Man weiß, dass besonders viele politische Häftlinge darunter waren, viele kamen aus Frankreich und Spanien – ein multikulturelles Europa, auch damals schon. Bei den meisten von ihnen handle es sich wohl um Migranten der ersten Generation oder um Menschen, die aus beruflichen, militärischen, Studien- oder anderen Gründen im jeweiligen kolonialen „Mutterland“ lebten – also Ein- oder Rückwanderer aus Algerien, Marokko oder Tunesien in Frankreich, Kanarer in Spanien, Libyer in Italien und Indonesier in den Niederlanden, so heißt es in der Studie.
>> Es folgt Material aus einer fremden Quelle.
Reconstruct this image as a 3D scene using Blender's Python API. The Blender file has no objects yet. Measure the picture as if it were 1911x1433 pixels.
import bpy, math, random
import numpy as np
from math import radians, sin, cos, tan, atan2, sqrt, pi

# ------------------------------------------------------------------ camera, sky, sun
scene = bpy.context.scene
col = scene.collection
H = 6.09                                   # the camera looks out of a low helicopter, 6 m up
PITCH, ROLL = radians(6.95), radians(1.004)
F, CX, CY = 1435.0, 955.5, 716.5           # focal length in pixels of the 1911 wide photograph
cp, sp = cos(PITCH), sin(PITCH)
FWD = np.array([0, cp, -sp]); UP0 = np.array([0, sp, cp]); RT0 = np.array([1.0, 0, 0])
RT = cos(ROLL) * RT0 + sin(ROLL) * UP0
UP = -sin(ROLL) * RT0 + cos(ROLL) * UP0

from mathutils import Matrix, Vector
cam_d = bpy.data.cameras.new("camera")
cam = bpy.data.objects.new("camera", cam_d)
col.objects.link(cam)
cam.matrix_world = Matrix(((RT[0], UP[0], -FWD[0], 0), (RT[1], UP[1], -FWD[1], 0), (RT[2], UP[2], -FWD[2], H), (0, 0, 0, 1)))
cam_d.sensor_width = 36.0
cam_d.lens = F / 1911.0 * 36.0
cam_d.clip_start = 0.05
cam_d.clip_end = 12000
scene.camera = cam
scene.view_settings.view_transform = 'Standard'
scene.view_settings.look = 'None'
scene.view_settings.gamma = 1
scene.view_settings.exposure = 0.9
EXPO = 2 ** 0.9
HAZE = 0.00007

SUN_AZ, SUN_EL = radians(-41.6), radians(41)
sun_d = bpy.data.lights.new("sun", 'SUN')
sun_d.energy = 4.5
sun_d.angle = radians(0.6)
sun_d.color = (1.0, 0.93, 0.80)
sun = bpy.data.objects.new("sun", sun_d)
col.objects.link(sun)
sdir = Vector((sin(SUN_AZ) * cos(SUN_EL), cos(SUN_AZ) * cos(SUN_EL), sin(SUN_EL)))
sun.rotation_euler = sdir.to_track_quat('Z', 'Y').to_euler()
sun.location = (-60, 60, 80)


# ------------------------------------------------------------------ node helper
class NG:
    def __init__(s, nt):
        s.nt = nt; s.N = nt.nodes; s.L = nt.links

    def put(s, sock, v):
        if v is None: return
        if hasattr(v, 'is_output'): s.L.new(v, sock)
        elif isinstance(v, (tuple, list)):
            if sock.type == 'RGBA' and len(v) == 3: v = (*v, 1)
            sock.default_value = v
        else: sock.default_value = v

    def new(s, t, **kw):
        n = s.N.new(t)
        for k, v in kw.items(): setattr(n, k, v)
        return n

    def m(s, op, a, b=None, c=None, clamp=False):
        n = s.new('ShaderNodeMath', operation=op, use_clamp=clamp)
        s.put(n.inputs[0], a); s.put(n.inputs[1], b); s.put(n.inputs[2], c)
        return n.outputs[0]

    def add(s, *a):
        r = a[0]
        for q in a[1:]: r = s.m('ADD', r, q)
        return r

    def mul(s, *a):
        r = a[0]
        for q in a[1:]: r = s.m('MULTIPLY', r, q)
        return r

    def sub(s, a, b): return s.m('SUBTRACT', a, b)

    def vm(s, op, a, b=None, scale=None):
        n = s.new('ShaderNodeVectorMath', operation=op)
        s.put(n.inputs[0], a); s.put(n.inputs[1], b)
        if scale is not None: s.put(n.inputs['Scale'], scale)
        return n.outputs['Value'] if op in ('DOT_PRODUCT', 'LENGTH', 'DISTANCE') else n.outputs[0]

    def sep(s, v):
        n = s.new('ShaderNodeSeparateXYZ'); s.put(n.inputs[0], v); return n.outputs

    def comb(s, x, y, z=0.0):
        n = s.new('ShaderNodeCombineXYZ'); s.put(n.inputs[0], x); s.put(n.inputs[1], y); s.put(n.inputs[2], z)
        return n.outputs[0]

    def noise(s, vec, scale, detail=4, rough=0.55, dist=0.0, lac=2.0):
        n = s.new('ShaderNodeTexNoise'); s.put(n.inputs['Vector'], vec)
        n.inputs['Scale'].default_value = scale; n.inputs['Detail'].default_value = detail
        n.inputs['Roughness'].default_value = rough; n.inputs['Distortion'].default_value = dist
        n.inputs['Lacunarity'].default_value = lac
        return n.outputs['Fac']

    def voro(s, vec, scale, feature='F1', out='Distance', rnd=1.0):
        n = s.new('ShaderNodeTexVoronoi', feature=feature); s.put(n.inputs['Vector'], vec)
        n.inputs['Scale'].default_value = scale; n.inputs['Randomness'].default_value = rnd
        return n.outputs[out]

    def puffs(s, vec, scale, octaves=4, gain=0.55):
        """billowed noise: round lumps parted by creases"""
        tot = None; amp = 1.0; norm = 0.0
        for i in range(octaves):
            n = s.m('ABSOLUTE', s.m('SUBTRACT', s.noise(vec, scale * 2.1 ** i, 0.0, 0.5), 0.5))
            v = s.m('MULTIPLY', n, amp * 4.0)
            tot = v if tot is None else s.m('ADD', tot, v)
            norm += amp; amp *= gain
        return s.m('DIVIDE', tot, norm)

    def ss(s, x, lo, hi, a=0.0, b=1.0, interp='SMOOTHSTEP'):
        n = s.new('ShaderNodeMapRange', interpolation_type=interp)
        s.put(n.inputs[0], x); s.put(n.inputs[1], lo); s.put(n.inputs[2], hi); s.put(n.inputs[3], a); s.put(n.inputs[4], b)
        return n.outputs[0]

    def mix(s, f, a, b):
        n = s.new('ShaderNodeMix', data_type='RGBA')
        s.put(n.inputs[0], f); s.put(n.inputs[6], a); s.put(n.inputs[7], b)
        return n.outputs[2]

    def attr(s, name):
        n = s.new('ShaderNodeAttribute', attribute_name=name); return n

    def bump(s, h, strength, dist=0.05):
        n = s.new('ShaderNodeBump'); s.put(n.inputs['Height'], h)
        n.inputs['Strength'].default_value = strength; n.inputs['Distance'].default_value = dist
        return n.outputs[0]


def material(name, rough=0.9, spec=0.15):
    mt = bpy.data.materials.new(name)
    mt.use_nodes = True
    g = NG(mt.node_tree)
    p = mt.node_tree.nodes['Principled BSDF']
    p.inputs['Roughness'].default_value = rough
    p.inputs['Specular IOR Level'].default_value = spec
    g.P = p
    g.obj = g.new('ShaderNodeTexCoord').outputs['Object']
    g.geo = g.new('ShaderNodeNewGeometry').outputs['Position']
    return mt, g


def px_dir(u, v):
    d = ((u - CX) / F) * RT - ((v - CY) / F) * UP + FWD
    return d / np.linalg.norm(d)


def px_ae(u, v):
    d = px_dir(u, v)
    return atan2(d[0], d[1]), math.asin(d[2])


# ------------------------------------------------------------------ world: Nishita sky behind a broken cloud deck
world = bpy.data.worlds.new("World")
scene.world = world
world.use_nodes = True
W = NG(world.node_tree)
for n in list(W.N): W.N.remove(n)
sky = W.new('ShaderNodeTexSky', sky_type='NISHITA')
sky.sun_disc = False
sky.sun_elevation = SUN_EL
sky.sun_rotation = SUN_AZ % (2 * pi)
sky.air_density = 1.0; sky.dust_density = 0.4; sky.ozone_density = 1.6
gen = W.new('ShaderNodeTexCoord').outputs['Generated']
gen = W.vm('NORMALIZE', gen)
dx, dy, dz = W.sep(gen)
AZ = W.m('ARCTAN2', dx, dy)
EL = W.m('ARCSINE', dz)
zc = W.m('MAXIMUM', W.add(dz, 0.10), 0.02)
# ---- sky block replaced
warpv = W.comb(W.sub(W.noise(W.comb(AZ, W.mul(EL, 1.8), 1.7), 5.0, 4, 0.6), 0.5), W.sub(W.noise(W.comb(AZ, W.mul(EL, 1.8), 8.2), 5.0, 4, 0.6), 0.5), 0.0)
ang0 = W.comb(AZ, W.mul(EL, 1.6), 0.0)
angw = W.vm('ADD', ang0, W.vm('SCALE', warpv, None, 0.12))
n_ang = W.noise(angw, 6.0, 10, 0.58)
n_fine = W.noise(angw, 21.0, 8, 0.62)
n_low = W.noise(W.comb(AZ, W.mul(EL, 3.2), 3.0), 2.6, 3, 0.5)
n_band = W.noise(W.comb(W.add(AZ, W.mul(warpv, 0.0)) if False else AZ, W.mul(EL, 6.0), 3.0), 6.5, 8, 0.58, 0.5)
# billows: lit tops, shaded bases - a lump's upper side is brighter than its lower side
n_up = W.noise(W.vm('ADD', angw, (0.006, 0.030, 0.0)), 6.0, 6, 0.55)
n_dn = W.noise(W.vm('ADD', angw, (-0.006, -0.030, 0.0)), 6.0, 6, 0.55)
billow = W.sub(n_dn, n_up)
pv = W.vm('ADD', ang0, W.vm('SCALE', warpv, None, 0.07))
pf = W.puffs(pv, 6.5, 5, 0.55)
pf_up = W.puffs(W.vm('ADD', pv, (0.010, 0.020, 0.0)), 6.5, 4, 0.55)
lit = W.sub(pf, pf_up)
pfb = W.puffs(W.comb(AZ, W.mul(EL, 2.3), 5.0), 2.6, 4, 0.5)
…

„Diese Leute haben sich hier in Europa integriert. Sogar so weit, dass sie politisch tätig gewesen sind – und dass sie dasselbe Schicksal erlitten haben wie Europäer und Europäerinnen“, erklärt Walter Sauer.

Heute relevanter denn je

Der Historiker ergänzt, dass die Geschichte außereuropäischer Gefangener gerade in der heutigen Zeit wichtig ist: Heute seien Jugendliche zu einem hohen Anteil Migranten und Migrantinnen der zweiten oder dritten Generation. Sie täten sich oft schwer, sich mit ‚unserer‘ Geschichte auseinanderzusetzen. „Wenn wir ihnen sagen, dass Gefangene in Mauthausen auch Türken, Nordafrikaner oder Amerikaner waren, könnte das auch heute junge Menschen motivieren, sich mit der europäischen Geschichte näher zu befassen“, so Walter Sauer.

Über die Hälfte ermordet

Rund 190.000 Menschen aus ganz Europa waren während der Zeit des Nationalsozialismus im KZ Mauthausen inhaftiert und mussten Zwangsarbeit leisten, mindestens 90.000 wurden in Mauthausen und den Außenlagern ermordet. Von den 405 Gefangenen mit außereuropäischem Hintergrund überlebten weniger als die Hälfte, schätzt Walter Sauer. Zweien sei die Flucht gelungen, 19 wurden im April 1945 aufgrund von Bemühungen des Roten Kreuzes entlassen, 26 wurden in andere Lager deportiert, und für 94 liegt keine Information vor. In 188 Fällen ist der Todesfall nachgewiesen, nur 76 erlebten die Befreiung.